世田谷区に本社工場を構え、甘納豆を製造から販売まで一貫して手掛けるようになる。 この時、龍雄30歳、孝喜17歳。本社工場は龍雄の自宅を改装して建てられたもので、孝喜はここに住み込み龍雄の家族のように働く。 この自宅兼工場には、当時3歳になる龍雄の娘がいて、高校卒業したのちに龍雄の強い薦めもあり、孝喜と結ばれることとなる。孝喜は龍雄とは義理の親子になり、旧姓の荒井から齊藤へと姓を変更する。 なお天乃屋の創業年は、龍雄が東京都新宿区で甘納豆の卸売を開始した1951年(昭和26年)と定められる。初代社長が龍雄。孝喜は二代目社長となる。 会社を立ち上げた戦後復興期(1950年~54年)は、菓子の種類も現在ほど豊富ではなく、甘納豆は、かりんとうと並んで、人々に楽しみを与える貴重な菓子とされた。だが、その後、日本経済の急成長とともに多様な菓子が発売されるにつれ、天乃屋では甘納豆の販売は徐々に下火になっていく。

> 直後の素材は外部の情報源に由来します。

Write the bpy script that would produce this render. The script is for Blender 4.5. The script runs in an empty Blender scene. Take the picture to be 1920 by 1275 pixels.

一年の中でも特に需要が低迷する夏場。ある日、孝喜が犬の散歩に出かけると、モクモクと煙を吐き出しながら従業員が忙しそうに働いている工場に出くわす。 煙とともに漂うおいしそうな香りに惹かれ、休憩に入る従業員をつかまえて質すと、ここが揚げせんべいの工場であり、揚げせんべいが売れに売れていることを知る。 思い切って製法を尋ねると「釜の中に油を入れて生地を揚げる」との返答が得られる。その後、せんべいをおいしそうにほおばる人たちの姿を目の当たりにして米菓業界への転換を決意する。 だが、米菓づくりは一筋縄ではいかなかった。孝喜が見よう見まねで始めたせんべい作りは失敗の連続で、失敗したせんべいを味噌汁に入れて食べる日々が続く。